Sunday, March 12, 2006

"What's in a name? . . . a rose by any other name would smell as sweet'

The other day, Jerry Clark dropped us a note after he ran into Jack Nelson and asked if he would speak "to a group of fellow colleagues" the next time he was in town.

"When JAck asked the name of the group," Jerry said, "I looked at the charming and attractive Mrs. Nelson, hemmed and hawed, and finally answered, using the phonetic version for the name: 'The OAFS, Jack, we're the OAFS.' To which Barbara replied: 'Oh, the Old Farts, I think Jack would enjoy speaking to them'."

Yes, even our honored late publisher enjoyed speaking to us, but pleaded with us to change our name if we were going to continue what was then an annual award named after him for the "best story" in the Times' previous year. We vetoed Otis -- something one seldom does to a publisher unless he seeks an exchange of venue or retirement.

At our latest meeting, one of us suggested we reinstate the annual award since Otis has gone on.

No, fellow members, if Otis had a grave, I'm sure he would turn over in it. Besides, I didn't like the idea in the first place. Let us not take ourselves too seriously -- or save it only when one us us (including me!) wants to.

But, do you know what? Some subjects require in depth investigative reporting -- or research, if you prefer the label. What is the definition of the word, "fart"? And how would Webster's or Random House, or even Google characterize an "old fart"?

My Webster's and Random House were published late in the last century -- all I could afford -- but you would think Google would promise a more modern explanation. That is not to be.
First, it wanted to pass the buck on to Mark Twain:

Fart Something that everyone does. Subject of a surprisingly good essay by Mark Twain."
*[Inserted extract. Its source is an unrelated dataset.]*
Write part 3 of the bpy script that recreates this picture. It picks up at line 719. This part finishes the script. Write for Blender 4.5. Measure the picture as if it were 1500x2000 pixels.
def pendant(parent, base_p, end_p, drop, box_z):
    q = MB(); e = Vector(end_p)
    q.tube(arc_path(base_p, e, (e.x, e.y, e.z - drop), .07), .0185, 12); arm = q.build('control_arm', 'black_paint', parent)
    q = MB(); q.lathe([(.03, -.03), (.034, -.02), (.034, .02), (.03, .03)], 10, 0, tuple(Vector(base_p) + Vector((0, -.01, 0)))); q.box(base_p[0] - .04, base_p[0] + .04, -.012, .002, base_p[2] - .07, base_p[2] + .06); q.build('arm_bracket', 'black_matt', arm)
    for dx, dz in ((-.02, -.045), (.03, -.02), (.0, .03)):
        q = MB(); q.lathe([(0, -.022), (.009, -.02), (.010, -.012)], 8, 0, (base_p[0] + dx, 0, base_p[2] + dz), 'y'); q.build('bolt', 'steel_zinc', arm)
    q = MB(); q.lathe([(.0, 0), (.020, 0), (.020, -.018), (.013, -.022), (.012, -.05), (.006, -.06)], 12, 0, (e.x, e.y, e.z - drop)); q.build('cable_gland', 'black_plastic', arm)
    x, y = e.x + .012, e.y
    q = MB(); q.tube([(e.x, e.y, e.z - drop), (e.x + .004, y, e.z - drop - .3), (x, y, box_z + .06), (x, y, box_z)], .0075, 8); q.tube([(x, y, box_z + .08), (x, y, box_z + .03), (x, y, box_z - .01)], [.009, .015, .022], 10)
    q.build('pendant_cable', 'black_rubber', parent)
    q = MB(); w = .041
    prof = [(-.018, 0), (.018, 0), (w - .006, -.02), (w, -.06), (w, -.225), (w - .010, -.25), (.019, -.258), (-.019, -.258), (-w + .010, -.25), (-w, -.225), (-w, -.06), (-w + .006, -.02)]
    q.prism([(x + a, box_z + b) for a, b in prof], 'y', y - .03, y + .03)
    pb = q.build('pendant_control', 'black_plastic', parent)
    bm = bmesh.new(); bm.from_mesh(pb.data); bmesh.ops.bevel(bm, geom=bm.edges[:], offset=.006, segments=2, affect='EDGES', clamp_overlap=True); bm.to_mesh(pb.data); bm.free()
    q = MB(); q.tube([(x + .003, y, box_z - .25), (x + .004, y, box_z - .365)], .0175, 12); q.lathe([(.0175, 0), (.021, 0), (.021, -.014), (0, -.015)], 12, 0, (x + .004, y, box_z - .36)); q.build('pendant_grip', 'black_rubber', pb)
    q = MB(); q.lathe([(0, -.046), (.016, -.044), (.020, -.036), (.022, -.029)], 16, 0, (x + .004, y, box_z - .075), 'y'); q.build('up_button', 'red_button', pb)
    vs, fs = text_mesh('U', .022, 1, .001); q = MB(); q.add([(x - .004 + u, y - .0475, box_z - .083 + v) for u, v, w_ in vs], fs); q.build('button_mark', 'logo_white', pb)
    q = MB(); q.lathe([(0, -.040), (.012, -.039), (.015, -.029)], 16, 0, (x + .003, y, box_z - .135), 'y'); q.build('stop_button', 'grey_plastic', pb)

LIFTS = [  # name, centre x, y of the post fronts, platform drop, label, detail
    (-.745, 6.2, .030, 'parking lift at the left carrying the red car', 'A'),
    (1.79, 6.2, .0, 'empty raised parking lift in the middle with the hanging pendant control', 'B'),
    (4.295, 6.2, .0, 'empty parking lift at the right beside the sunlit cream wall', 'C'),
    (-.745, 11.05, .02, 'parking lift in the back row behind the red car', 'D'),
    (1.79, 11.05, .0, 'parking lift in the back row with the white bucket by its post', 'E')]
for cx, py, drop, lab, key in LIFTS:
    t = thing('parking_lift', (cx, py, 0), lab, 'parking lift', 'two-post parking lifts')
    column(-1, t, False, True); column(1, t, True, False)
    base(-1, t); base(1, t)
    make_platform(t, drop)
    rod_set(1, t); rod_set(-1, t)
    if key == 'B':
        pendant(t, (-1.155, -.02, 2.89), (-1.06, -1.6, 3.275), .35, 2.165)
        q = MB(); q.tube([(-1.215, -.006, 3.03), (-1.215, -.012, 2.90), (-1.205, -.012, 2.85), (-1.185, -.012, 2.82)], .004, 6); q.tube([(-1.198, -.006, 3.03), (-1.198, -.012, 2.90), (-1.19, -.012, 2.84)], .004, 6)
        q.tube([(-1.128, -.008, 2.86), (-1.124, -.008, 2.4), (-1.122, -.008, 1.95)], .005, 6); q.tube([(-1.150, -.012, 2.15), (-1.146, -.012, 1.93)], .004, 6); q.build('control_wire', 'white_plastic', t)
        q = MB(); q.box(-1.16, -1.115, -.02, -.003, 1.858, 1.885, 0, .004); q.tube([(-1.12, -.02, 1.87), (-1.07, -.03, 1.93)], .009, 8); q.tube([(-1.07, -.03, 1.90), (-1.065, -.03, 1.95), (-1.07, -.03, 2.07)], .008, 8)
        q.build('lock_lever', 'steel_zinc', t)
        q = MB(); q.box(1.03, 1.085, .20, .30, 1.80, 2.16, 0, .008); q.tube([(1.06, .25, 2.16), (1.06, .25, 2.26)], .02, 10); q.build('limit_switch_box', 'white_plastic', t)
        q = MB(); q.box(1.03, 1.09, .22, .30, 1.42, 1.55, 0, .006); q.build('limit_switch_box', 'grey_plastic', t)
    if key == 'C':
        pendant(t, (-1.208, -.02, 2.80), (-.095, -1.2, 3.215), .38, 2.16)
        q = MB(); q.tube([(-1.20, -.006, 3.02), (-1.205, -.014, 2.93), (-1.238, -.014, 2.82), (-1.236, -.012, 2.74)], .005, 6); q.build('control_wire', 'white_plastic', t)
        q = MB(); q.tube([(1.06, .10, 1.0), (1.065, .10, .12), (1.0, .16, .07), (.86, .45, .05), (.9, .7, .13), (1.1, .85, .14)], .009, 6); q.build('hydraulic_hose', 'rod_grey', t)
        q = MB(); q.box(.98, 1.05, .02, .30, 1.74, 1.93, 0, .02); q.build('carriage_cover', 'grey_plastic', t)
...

I suppose a good reporter would immediately go out and get Twain's essay. Alas, I'm on deadline. My spouse Barbara is cooking dinner. That allows little time for poofery -- or poopery either. But more from Google:

"fart A noun1 fart, farting, flatus, wind, breaking wind
a reflex that expels intestinal gas through the anus"

All right, all right, Google. But dammit, what is an OLD FART?
=
old fart Definition

"Tribal elder. A title self-assumed with remarkable frequency by (especially) {Usenet}ters who have been programming for more than about 25 years; often appears in {sig block}s attached to {Jargon File} contributions of great archaeological significance. This is a term of insult in the second or third person but one of pride in first person. [{Jargon File}]"

Are you telling me that I can call myself an old fart, and be proud of it, but that if I call Jerry Clark or Jack Nelson an old fart I'm insulting them? I've been pecking a keyboard most of a century with no arhchaeological significance, or much other, for that matter.

OK. Back to my Webster's Ninth New Collegiate (Copyright 1984, with evidence that I might have walked off with it when I left The RAND Corportation):

Well, it doesn't identify an "old" one, but explains that a fart is "1. an explosion of intestinal gas --usually considered vulgar, and 2. a foolish or contemptible person," which Webster, (sigh) also has to add is "usually contemptible."

So where does that leave us? Maybe we should just make up our own definition -- and, since Google has access to this website anyway (and the current government administration probably does, too) -- let's see, hmmmmm:

We're good guys and dolls who get together every six weeks or so. to gossip, to blather, to repeat and repeat the good old days (and some bad ones) of newspapering, and have to pause too often for a moment of silent respect to those who have left the fold.

Fortunately, Genio's has such bad acoustics that we can execute needed other funtions almost like a whisper.